State how many lines of the entries hold the string "script", and output nothing but that count.

↓↓↓

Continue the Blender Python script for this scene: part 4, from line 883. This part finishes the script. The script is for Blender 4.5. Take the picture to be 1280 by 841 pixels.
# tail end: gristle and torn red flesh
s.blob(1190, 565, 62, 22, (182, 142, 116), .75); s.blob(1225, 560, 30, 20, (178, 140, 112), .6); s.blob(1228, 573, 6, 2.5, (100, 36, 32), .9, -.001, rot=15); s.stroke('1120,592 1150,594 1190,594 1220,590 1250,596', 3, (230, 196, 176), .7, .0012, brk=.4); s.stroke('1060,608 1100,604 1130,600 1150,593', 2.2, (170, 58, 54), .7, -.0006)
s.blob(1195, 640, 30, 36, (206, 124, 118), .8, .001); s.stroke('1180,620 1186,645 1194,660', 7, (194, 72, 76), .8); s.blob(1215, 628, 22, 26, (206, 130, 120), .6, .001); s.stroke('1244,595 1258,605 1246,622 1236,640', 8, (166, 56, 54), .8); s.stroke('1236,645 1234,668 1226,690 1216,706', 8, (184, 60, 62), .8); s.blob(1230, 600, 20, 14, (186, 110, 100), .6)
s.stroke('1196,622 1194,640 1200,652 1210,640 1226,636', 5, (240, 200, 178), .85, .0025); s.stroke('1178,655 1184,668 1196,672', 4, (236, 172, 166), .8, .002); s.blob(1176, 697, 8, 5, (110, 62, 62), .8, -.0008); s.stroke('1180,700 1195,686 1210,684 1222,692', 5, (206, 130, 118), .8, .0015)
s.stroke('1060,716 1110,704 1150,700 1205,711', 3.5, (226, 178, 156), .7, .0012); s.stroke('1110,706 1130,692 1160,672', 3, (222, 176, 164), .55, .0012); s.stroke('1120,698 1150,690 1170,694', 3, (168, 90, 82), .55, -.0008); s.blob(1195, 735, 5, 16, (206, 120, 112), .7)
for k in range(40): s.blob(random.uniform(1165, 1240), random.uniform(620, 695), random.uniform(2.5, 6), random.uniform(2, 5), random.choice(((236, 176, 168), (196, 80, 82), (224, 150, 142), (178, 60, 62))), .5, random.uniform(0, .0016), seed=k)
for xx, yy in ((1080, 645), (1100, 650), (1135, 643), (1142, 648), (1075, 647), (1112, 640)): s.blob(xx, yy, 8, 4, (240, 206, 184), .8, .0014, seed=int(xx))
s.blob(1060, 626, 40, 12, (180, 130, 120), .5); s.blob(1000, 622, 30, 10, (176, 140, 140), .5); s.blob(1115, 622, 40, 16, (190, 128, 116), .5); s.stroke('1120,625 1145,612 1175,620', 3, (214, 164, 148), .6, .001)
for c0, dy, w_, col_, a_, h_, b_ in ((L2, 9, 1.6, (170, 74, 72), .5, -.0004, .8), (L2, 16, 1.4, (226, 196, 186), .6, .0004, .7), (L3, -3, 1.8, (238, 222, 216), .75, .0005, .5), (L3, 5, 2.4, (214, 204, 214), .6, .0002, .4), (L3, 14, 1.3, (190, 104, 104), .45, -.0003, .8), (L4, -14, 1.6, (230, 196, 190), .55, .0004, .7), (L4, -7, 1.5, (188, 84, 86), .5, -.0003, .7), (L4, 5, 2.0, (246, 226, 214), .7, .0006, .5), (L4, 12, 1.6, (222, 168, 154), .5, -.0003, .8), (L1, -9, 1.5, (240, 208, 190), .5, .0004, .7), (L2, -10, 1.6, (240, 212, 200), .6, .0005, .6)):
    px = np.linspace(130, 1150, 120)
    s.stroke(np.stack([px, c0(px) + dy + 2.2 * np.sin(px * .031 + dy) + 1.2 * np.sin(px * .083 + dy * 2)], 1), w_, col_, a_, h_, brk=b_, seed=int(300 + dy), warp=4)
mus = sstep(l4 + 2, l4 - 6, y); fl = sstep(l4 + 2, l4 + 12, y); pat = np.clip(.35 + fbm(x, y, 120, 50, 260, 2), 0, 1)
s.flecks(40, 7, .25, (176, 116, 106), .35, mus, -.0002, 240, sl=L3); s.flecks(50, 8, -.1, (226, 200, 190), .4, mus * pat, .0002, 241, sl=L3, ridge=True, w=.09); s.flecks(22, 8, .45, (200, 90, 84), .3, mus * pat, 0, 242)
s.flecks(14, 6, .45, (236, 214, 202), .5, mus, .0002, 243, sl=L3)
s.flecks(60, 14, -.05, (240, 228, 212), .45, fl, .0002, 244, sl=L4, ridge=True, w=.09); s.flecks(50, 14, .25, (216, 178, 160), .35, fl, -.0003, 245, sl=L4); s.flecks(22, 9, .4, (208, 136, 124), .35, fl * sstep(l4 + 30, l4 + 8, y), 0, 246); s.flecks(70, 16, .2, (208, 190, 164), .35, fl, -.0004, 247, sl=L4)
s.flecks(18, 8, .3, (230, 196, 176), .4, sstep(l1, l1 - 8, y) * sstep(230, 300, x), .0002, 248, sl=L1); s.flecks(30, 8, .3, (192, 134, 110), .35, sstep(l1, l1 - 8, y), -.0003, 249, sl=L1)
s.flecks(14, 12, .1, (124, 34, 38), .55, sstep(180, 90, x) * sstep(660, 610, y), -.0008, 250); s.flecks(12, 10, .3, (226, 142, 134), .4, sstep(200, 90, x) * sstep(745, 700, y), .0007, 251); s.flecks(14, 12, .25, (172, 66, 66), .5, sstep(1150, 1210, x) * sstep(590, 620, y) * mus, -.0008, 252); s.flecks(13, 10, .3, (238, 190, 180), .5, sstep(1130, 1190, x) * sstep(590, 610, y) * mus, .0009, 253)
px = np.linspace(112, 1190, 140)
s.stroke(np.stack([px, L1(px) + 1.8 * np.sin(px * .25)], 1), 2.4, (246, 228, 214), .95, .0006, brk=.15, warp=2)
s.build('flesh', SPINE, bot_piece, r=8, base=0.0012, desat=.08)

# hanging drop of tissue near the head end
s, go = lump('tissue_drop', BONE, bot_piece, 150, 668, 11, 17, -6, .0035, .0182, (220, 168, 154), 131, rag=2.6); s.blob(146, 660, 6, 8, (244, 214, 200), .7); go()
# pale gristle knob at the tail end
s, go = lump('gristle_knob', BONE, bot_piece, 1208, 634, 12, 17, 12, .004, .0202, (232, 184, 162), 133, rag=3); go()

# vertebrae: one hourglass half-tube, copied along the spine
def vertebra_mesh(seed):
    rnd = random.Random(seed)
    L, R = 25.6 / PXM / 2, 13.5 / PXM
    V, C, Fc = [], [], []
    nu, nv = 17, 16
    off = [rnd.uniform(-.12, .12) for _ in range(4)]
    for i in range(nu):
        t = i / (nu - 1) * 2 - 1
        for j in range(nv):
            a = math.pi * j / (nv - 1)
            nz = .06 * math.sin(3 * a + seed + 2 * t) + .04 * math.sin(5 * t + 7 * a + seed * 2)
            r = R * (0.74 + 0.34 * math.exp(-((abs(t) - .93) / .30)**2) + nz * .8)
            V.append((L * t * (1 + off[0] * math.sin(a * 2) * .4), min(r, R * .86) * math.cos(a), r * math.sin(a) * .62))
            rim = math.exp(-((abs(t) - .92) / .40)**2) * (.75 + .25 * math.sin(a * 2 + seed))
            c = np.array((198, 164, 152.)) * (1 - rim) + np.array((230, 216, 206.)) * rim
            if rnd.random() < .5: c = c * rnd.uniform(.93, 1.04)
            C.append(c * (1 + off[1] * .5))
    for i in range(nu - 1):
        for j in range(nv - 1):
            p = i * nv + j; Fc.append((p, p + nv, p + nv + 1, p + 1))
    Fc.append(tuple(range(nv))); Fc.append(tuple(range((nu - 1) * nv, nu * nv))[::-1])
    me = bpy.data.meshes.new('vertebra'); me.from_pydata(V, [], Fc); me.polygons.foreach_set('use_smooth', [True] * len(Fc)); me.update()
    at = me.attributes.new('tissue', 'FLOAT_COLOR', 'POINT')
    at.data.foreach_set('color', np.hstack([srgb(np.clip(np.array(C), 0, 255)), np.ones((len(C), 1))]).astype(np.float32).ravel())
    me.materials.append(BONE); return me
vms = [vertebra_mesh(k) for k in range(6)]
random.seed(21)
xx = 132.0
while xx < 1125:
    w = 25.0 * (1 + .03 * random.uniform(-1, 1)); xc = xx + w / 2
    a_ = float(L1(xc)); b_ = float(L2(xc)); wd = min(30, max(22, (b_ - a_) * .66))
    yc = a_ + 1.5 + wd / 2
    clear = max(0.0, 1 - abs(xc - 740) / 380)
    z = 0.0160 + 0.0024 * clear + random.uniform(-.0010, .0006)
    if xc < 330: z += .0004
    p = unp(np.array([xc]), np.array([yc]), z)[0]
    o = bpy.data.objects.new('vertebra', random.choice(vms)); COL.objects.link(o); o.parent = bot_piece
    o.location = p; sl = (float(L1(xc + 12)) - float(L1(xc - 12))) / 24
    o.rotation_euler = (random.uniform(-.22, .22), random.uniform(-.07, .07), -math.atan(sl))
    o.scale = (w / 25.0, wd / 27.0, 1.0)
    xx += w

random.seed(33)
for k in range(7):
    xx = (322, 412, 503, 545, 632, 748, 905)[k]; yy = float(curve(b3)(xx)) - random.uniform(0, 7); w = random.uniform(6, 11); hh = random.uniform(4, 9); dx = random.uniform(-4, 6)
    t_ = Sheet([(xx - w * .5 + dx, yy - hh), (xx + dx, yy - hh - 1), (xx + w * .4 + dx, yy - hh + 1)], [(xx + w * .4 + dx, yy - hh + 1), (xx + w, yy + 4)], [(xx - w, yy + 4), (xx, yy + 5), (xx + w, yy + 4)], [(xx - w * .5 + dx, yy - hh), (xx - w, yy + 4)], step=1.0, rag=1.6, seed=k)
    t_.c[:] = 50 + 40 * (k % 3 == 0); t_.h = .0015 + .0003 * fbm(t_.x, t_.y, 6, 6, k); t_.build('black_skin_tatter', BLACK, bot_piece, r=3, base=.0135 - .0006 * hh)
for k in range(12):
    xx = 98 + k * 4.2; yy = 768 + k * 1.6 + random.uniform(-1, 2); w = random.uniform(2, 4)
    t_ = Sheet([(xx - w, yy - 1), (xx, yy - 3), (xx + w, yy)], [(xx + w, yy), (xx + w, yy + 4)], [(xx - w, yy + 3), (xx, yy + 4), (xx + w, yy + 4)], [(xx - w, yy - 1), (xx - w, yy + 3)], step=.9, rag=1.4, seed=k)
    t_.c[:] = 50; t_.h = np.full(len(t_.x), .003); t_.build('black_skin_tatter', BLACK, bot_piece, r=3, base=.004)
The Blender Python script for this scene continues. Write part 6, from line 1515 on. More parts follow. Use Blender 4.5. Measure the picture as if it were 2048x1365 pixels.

↑↑↑

Reply to the task – 2